While Europe, in conjunction with the IMF, established a fund to guarantee the repayment of euro-zone government debt, the IMF said that the calming effect of that program is “wearing off.” The interest rates paid by countries such as Spain and Italy — and even some, such as Belgium, considered at the heart of “core Europe” — have been rising again in comparison to those paid by Germany, the continent’s top economic performer.

“On the heels of Greece’s fiscal troubles, investors are now re-pricing these risks across the region,” the IMF said.

In addition, European and other economic analysts are awaiting the result of financial stress tests that will give a sense of how European banks fared during the recent financial crisis and recession, whether they could withstand another downturn and how much capital they might need to raise to be considered healthy.

Stress tests in the United States helped restore confidence in the banking system. But IMF and other analysts say that European banks have been slow to write off bad loans and raise new capital and, until now, have been protected by national governments from a full accounting of their problems.
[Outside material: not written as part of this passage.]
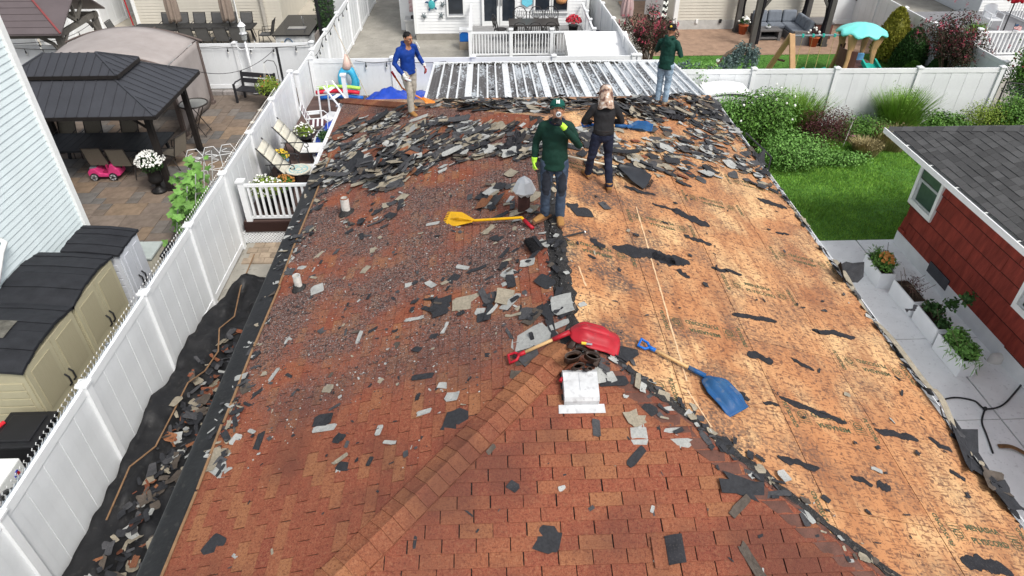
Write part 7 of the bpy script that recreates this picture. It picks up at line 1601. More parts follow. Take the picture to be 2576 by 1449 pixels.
def zone(name, poly, n, smin, smax, wts, hmax=0.0, tilt=.12, yaw=None, bounds=(-3.6, 5.6, 3.0, 16.2), fall=None):
    c = 0; tries = 0
    while c < n and tries < n*60:
        tries += 1; x, y = R.uniform(bounds[0], bounds[1]), R.uniform(bounds[2], bounds[3]); z = rz(x, y); u, v = proj((x, y, z))
        if not inpoly(u, v, poly): continue
        cl = NZ.noise(V((x*1.7, y*1.7, 4)))
        if R.random() > .55+1.1*cl: continue
        if x < XR-WL+.03 or x > XR+WR-.03: continue
        h = R.random()*hmax*(.55+.9*max(0, cl+.35)) if hmax else R.uniform(0, .012)
        nn = rn(x, y); s = smin+(smax-smin)*R.random()**1.6
        add_piece(V((x, y, z))+nn*(.008+h), nn, s, pick(wts), name, tilt, yaw); c += 1
def strips(poly, n, bounds, hmax, lmin=.3, lmax=.52):
    nar = [i for i, a in enumerate(VAR) if a[2] == 'narrow']; c = 0
    while c < n:
        x, y = R.uniform(bounds[0], bounds[1]), R.uniform(bounds[2], bounds[3]); u, v = proj((x, y, rz(x, y)))
        if not inpoly(u, v, poly): continue
        nn = rn(x, y); s = R.uniform(lmin, lmax); add_piece(V((x, y, rz(x, y)))+nn*R.uniform(.01, hmax), nn, s, pick((.34, .3, .1, .06, .1, .1)), 'pile', .12, .3); a_ = pieces[-1]; pieces[-1] = a_[:4]+(R.choice(nar),)+a_[5:]; c += 1
PILE1 = [(785, 470), (800, 420), (850, 330), (900, 300), (1000, 285), (1060, 290), (1250, 318), (1345, 320), (1420, 330), (1420, 395), (1350, 405), (1280, 395), (1180, 400), (1120, 430), (1050, 440), (980, 485), (930, 475), (880, 460), (840, 470)]
PILE2 = [(1000, 282), (1075, 262), (1400, 256), (1720, 245), (1800, 262), (1820, 300), (1700, 296), (1560, 300), (1420, 290), (1300, 285), (1130, 274)]
PILE3 = [(1425, 330), (1560, 305), (1700, 280), (1815, 268), (1850, 330), (1885, 375), (1960, 470), (1990, 500), (1900, 470), (1830, 440), (1700, 470), (1620, 440), (1560, 455), (1500, 450), (1425, 400)]
zone('pile', PILE1, 1850, .05, .29, WPILE, .055, .14, .35, (-3.6, 1.2, 9, 15))
zone('pile', [(900, 420), (1000, 370), (1080, 400), (1000, 460), (930, 460)], 90, .14, .38, WPILE, .16, .3, .35, (-3.6, 1.2, 9, 15))
zone('far', PILE2, 1100, .06, .32, WDARK, .10, .18, 0, (-3.6, 5.6, 12, 16.2))
zone('right pile', PILE3, 800, .05, .28, WPILE, .03, .12, .2, (.9, 5.6, 8.5, 16))
zone('flue patch', [(1165, 495), (1200, 470), (1290, 440), (1345, 470), (1350, 560), (1290, 565), (1230, 520)], 110, .1, .32, WPILE, .05, .15)
zone('pipe patch', [(855, 545), (900, 500), (1045, 495), (1005, 560), (930, 565), (870, 590)], 75, .08, .28, WMIX, .03)
zone('ridge patch', [(1010, 820), (1040, 760), (1130, 730), (1300, 650), (1410, 600), (1430, 780), (1420, 830), (1330, 800), (1240, 790), (1130, 790)], 150, .08, .3, WMIX, .03)
zone('ridge patch', [(1280, 830), (1420, 790), (1435, 850), (1400, 900), (1290, 930)], 55, .1, .3, WMIX, .03)
zone('eave line', [(690, 660), (800, 430), (850, 440), (780, 620), (700, 740), (560, 1200), (500, 1190)], 260, .05, .2, WMIX, .03)
zone('sparse', [(790, 480), (1400, 420), (1420, 900), (1200, 1150), (540, 1200)], 170, .04, .15, WMIX, 0)
zone('sparse', [(790, 480), (1400, 420), (1420, 860), (1200, 1050), (580, 1130)], 380, .015, .06, (.5, .2, .1, .16, .04, 0), 0)
zone('hip edge', [(1420, 840), (1500, 860), (1640, 960), (1800, 1080), (1960, 1190), (2240, 1440), (2160, 1440), (1900, 1230), (1740, 1110), (1560, 1000), (1430, 900)], 150, .05, .2, (.4, .2, .12, .2, .08, 0), .02, .1)
zone('plywood bits', [(1440, 480), (1960, 500), (2500, 1300), (2300, 1440), (1600, 860), (1450, 800)], 90, .03, .1, (.7, .2, .05, .05, 0, 0), 0)
zone('near bits', [(560, 1150), (1400, 1060), (1700, 1060), (2100, 1440), (560, 1440)], 45, .025, .085, (.5, .2, .1, .2, 0, 0), 0)
strips(PILE1, 26, (-3.4, 1.0, 9, 15), .12); strips(PILE3, 9, (1, 5.3, 9, 15.5), .05); strips(PILE2, 20, (-2.5, 5.3, 12, 16), .14)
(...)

The issues of government debt and the health of the banks are related: European banks own tens of billions of dollars in Greek, Spanish and other government bonds, and the stress tests will assess how those holdings affect each company’s overall financial health.

The European banking system is plagued by a “legacy of unfinished cleansing,” the IMF said, which has left “pockets of vulnerability, overcapacity, and poor profitability.” Banks have become hesitant to lend to each other — much like what happened during the U.S. financial crisis — and are relying on an unhealthy mix of short-term loans from the European Central Bank to ensure that they have enough cash.

“Recent global stability gains are threatened by a confluence of sovereign and banking risks in the euro area that, without continued and concerted attention, could spill over,” the IMF said.